米X-エナジー社の小型HTR用燃料製造にセントラス社が協力

2018年3月30日

 米国のウラン濃縮企業であるセントラス・エナジー社(旧USEC)は3月28日、X-エナジー社が計画している新型原子炉用燃料製造工場の建設に協力するため、設計支援サービス契約を同社と締結したと発表した。

 革新的原子力エンジニアリング企業であるX-エナジー社は現在、小型のペブルベッド高温ガス炉「Xe-100」(熱出力20万kW、電気出力7.5万kW)を開発中で、昨年3月には概念設計に着手した。同設計に使用される3重被覆層・燃料粒子「TRISO」の製造加工については、同年9月に両社間で協力覚書が交わされ、これに基づく今回の契約により、セントラス社は技術的な知見とテネシー州オークリッジにある技術製造センターを燃料製造加工工場の設計支援活動用に提供する。X-エナジー社は「2025年までのTRISO-X燃料製造加工工場の操業開始」を目標としているため、その実現を目指して様々な支援を行っていくことになる。
 現地の報道によると、この契約期限は2021年6月末となっており、X-エナジー社は同年中に燃料製造加工工場の建設・運転許可申請を計画している模様。「Xe-100」の設計認証(DC)審査についても、2021年後半の申請書提出を目指していると伝えられている。

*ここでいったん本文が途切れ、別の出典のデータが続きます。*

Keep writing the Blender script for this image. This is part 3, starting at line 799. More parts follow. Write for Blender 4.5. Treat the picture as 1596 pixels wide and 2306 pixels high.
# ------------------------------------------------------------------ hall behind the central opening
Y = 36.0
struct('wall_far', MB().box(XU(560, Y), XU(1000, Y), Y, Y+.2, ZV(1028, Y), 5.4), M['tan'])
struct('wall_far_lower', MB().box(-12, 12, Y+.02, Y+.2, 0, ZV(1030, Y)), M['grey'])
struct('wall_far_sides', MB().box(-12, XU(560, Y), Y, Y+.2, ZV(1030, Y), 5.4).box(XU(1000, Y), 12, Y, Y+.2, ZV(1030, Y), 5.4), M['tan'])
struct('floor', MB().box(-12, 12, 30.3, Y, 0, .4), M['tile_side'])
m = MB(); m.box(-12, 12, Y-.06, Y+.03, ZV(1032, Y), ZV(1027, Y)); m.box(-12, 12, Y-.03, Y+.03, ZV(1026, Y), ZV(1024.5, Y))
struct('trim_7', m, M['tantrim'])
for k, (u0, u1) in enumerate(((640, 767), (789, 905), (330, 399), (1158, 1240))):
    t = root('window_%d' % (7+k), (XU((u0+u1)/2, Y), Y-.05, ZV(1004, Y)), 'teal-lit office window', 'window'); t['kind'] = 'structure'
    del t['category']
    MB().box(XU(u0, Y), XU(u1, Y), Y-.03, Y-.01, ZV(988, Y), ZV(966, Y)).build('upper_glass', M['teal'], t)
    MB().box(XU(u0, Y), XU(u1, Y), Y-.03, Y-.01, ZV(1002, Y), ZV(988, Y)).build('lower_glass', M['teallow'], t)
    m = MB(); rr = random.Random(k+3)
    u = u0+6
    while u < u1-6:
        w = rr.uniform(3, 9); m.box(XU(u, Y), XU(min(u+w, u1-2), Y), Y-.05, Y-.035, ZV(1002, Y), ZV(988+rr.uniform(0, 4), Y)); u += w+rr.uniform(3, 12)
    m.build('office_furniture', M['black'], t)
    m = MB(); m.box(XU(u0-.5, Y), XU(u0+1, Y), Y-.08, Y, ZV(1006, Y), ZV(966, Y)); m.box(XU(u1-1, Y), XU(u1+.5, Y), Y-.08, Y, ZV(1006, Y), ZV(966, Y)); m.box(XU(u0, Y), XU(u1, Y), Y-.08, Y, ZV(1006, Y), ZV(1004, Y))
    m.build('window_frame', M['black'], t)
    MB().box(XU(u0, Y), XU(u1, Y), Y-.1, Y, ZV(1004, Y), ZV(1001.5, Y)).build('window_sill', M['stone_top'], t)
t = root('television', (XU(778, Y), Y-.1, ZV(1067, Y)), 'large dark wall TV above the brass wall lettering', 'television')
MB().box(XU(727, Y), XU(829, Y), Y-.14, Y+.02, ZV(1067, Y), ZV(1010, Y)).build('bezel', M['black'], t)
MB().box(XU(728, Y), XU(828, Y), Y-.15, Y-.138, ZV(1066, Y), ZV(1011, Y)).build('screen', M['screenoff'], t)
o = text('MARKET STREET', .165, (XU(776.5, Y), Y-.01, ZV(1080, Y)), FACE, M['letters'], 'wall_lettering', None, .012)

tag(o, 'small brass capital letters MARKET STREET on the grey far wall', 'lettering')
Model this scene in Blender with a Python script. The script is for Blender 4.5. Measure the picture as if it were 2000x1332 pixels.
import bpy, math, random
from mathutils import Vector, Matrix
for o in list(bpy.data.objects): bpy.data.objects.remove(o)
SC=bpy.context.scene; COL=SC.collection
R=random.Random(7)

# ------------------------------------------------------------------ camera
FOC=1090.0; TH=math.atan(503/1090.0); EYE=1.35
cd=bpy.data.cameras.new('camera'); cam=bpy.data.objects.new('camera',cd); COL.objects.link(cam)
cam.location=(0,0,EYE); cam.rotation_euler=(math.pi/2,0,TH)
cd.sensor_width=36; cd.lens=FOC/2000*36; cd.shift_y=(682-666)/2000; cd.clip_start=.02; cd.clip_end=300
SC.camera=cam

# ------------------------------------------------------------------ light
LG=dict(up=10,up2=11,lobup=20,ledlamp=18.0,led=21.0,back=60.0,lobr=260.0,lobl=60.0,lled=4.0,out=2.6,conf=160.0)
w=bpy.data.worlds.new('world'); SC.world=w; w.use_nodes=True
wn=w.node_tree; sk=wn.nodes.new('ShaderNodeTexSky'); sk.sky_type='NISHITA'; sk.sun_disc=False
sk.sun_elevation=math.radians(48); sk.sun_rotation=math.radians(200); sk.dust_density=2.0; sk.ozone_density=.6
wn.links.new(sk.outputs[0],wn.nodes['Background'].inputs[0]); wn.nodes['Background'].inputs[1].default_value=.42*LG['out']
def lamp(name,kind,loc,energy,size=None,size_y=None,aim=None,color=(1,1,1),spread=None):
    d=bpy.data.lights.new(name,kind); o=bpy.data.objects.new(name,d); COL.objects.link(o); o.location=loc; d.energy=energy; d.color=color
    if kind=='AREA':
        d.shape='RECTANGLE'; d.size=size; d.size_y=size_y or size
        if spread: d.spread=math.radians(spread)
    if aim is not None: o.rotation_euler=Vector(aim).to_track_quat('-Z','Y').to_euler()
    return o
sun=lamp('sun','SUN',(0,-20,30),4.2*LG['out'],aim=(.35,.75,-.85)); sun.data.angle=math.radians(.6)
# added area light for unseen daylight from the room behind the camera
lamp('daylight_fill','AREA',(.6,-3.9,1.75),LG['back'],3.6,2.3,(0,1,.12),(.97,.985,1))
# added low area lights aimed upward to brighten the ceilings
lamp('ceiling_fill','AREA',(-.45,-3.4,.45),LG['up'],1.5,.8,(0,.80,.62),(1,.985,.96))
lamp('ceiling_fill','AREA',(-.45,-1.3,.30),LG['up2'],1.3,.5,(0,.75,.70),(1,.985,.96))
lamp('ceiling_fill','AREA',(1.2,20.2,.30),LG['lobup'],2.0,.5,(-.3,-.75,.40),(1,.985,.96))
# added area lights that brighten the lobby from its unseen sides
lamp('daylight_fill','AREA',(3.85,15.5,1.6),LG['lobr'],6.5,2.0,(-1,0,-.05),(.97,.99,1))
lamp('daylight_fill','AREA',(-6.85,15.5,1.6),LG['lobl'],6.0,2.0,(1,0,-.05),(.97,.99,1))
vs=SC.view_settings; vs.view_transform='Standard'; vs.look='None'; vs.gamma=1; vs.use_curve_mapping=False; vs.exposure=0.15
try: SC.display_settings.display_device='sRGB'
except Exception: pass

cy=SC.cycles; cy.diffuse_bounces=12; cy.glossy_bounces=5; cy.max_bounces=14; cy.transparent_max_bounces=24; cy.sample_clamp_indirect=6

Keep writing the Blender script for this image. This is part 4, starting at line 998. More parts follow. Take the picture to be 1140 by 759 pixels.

 X-エナジー社の説明では、「Xe-100」は工期が短く、組み立て作業も工場内で可能なモジュール式の高温ガス炉(HTR)。物理的にメルトダウン発生の恐れがない設計で、冷却材喪失時も運転員の介入なしで安全性が保たれるという。ウラン酸化物を黒鉛やセラミックスで被覆するTRISO燃料の技術は米エネルギー省(DOE)が開発したもので、DOEは2016年1月、官民折半による新型原子炉概念の開発支援対象の1つに「Xe-100」を選定した。これに基づき、5年間で5,300万ドルが原子炉設計と燃料の開発および初期の許認可活動に対して交付される一方、X-エナジー社は民間からも3,400万ドルを確保。TRISO燃料については今年中にも、試験的な製造を開始するとしている。

 今回の契約で、セントラス社は具体的に、燃料製造加工工場における機器のレイアウトとインフラ設備の設計、燃料輸送パッケージの概念開発、臨界安全分析などに関するサービスを提供する。これまでに公表していた両社間の協力項目である、コスト面で有利な燃料設計、高度に自動化した燃料製造ライン、将来的な商業用燃料製造施設の開発資金調達もカバーされることになる。また、このような活動の実施で共同会社を設立する可能性もあるため、両社は今回新たに、この共同会社における双方の負担の特定を目的とした了解覚書にも調印した。
 両社の認識では、TRISO燃料は「Xe-100」だけでなく、世界中で開発されている他の新型原子炉についても要件も満たすことができる。このため、X-エナジー社のH.バウワーズ社長は「濃縮度5~20%の高品質なウラン・ベース燃料で米国独自の生産能力を確立することは、今や急務になっている」と指摘。その上で、新型原子炉設計の開発企業は2020年代の半ばから後半までに初号機の建設を実現するために、今後6年以内に信頼できる燃料源を確保しなければならないと述べた。
 セントラス社のD.ポネマン社長兼CEOも、「X-エナジー社との協力を通じて、米国独自の新型原子炉用燃料源を開発する基盤が築かれる」との見解を示した。セントラス社の優秀な労働力や特殊な機器・施設を活用することで、X-エナジー社も急速に成長しつつある新型原子炉市場において、競争力を強化することができると強調した。

 なお、「Xe-100」は発電のみならず地域熱供給や脱塩にも利用可能であるため、ヨルダンが同国での建設に関心を表明。同国の原子力委員会とX-エナジー社は昨年11月、この可能性を検討するための了解覚書を締結している。